Sapiente, lucido, consapevole, libero dai cliché e dalle citazioni felliniane eccessive e strabordanti nella Grande Bellezza, tra personaggi soli sospesi tra acque termali e pinete ombrose (che sembrano usciti dalle pagine di I Beati anni del castigo, primo romanzo di Fleur Jaeggy) Sorrentino spicca il volo e ci immerge in un orizzonte visionario sfaccettato come un diamante, per puntare il dito sulla crudeltà del nostro tempo attraverso sottili affondi agrodolci, alternati a momenti di cinema sublime.Tra tutti il dialogo tra Harvey Keitel e Jane Fonda nei panni di Brenda Morel, la diva sul viale del tramonto che annuncia al regista di non voler interpretare la parte nel suo film, spingendolo al suicidio.
Tanti gli spunti, tante le suggestioni, a partire dalla riflessione sul corpo: florido e levigato quello di miss Universo che entra nuda e perfetta nella vasca termale, sotto gli occhi incantati di Fred e Mick (ricordate Susanna e i vecchioni?), simile al corpo di plastica di Pamela Faith, la pop singer che il figlio di Mick preferisce alla debole e insicura figlia di Fred, oppressa dalla personalità anaffettiva del padre, perché “è brava a letto”. I due, Fred e Mick, appaiono di primo acchito opposti ma complementari: Fred distante e controllato, tanto da essere definito “apatico”, mentre Mick impulsivo, entusiasta e passionale, quindi più adatto al mondo contemporaneo, dominato da quella “leggerezza” che Fred definisce, in uno dei dialoghi più intensi del film, una grande tentazione alla quale, per l’intera pellicola, cerca di sfuggire. Perché? La ragione viene svelata solo alla fine, in un pellegrinaggio a Venezia per deporre dei fiori sulla tomba di Stravinski, conosciuto e frequentato in gioventù. Ma non solo: il segreto di Fred è un altro, e spiega le ragioni della sua apparente “apatia” come una difesa nei confronti di un dramma antico e terribile, che orchestra e genera una chiusura del film intensa e magnifica compiuta nell’accettare finalmente le richieste del mondo contemporaneo, dove gli attori sono protagonisti di film importanti ma vengono ricordati solo per aver interpretato robot giapponesi, più riconoscibili e dunque “mediatici” (come avveniva anche per in Birdman).

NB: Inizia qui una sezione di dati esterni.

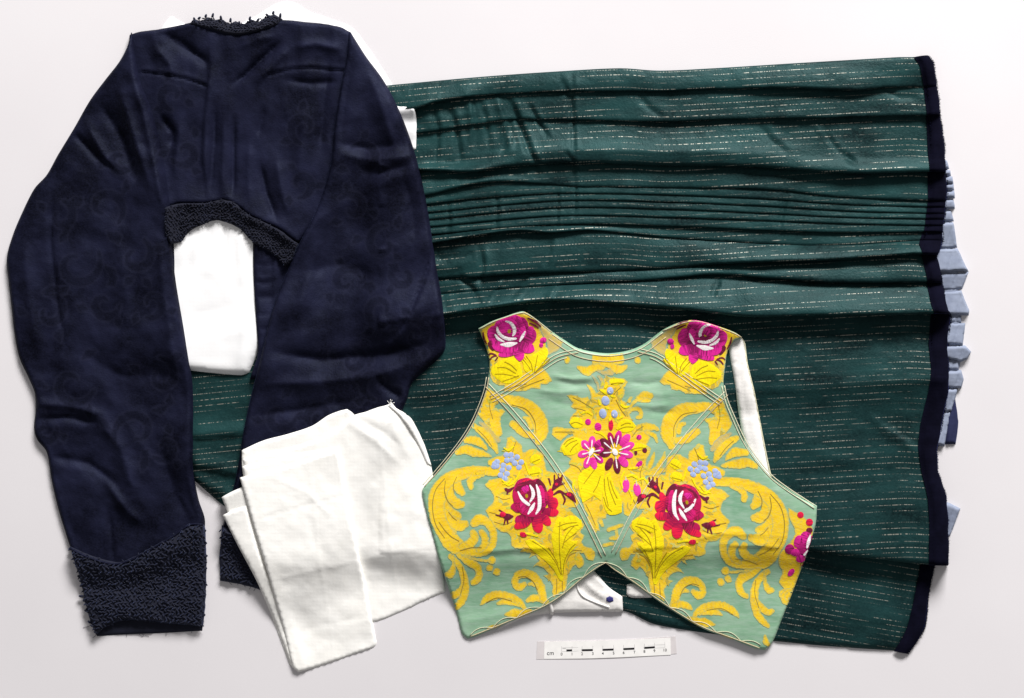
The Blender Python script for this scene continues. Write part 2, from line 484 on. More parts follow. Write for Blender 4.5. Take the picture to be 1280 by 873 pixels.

Insomma, Youth è una festa per l’occhio, l’orecchio e la mente, e soprattutto spicca per la consapevolezza di quella cultura visiva contemporanea che quasi sempre manca ai nostri registi migliori, che girano le loro pellicole come se fossimo ancora negli anni Settanta. Qui, tra i prati, le piscine, le montagne e le solitudini contemporanee, giustamente sottolineate da Natalia Aspesi su Repubblica, vince la complessità, un pozzo senza fondo (pieno di calda e piacevole acqua termale?) dove Sorrentino ci invita ad immergerci per farci mille domande sullo strano tempo che ci tocca vivere. Non 10, ma 110 e lode!